Irene Morrow
Irene Morrow is married to Edward and has six children (Jeffrey, Patrick (deceased), Martin, Roberta, Lorraine and Christine) and six grandchildren (Matthew, Ryan, Nathan, Michaela, Aaron and Justin)
Irene has an impressive resume of twenty-five years of public service. She served as Deputy Auditor in charge of Cuyahoga County payrolls for 8 years and was instrumental in computerizing the entire record keeping system.
For seventeen years she served as the Personnel Administrator and Secretary of the Civil Service Commission for the City of Cleveland. As Secretary of the Civil Service Commission, her duties included testing a job force of some 10,000 individuals with over 800 separate job classifications. Once again, she helped in the computerization of systems to monitor test administration and grading.
Her 1989 retirement may have ended 25 years with the City of Cleveland, but it did not keep her home. She started a new career in food management and service applying her expertise at Golf Courses, Country Clubs and Yacht Clubs.

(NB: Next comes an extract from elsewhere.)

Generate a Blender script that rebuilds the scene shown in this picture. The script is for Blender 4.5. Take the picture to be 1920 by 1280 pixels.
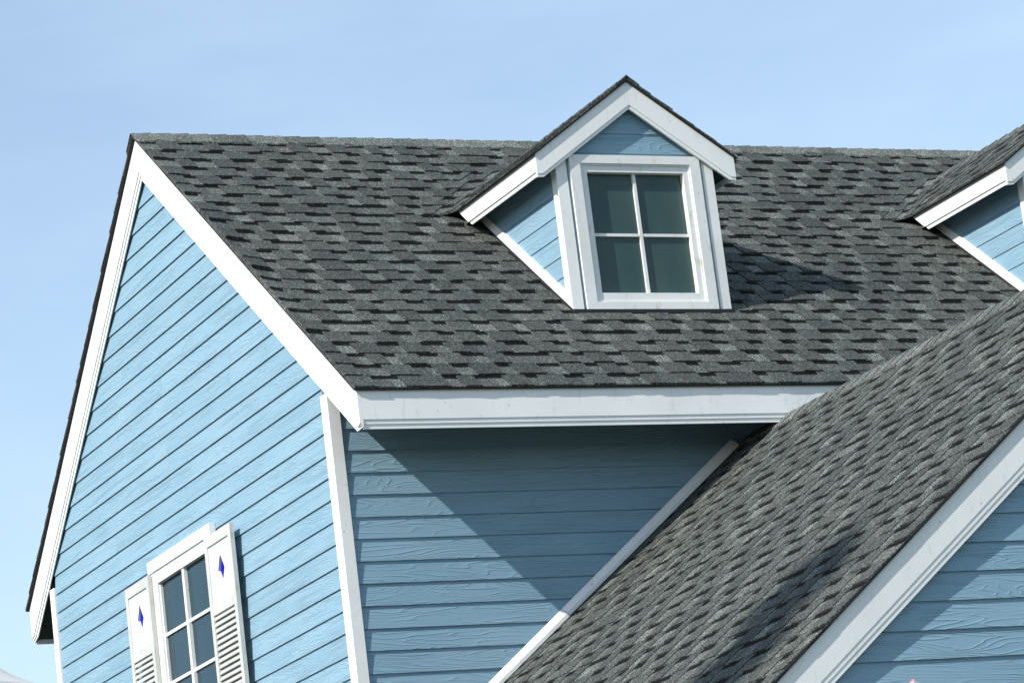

To this day she is not really retired. She is the assistant to the President of Elite realty.
It is Irene’s involvement in civic and ethnic events that brings her here today. In 1975 she was elected Executive Secretary of the Association of Polish Women. She has been a member of the Republican Executive Committee since 1982. Former First lady Barbara Bush honored Irene as one of 40 outstanding Ohio Woman Achievers.
The Polonia Foundation honored her as Polish Person of the Year in 1985.
The organization Irene is best known for, however, is the American Nationalities Movement where she served as Executive Secretary and Treasurer from 1975 to 1999 and as President from 1999 to date. This is a group started right here in Cleveland under the direction of then Mayor Ralph Perk. President Dwight Eisenhower first proclaimed the third week in July as “Captive Nations Week in 1959 and it has been so-proclaimed by each president since. There are 35 member countries. It is a time to honor and remember all of the people who were (and are) harmed by Communism and domination. Today there are only five recognized Communist Countries, but so many more are oppressed by their government,
Irene’s work with The American Nationalities Movement has brought the cause of the Captive Nations to the attention of thousands of people.
Of Polish heritage herself, she has also been honored by other groups, such as the United Hungarian Societies and the Vietnamese Community because she is so cognizant of all people’s suffering.
Her awards and honors are too many to mention but each one is the result of a kind heart and a genuine concern for all humanity.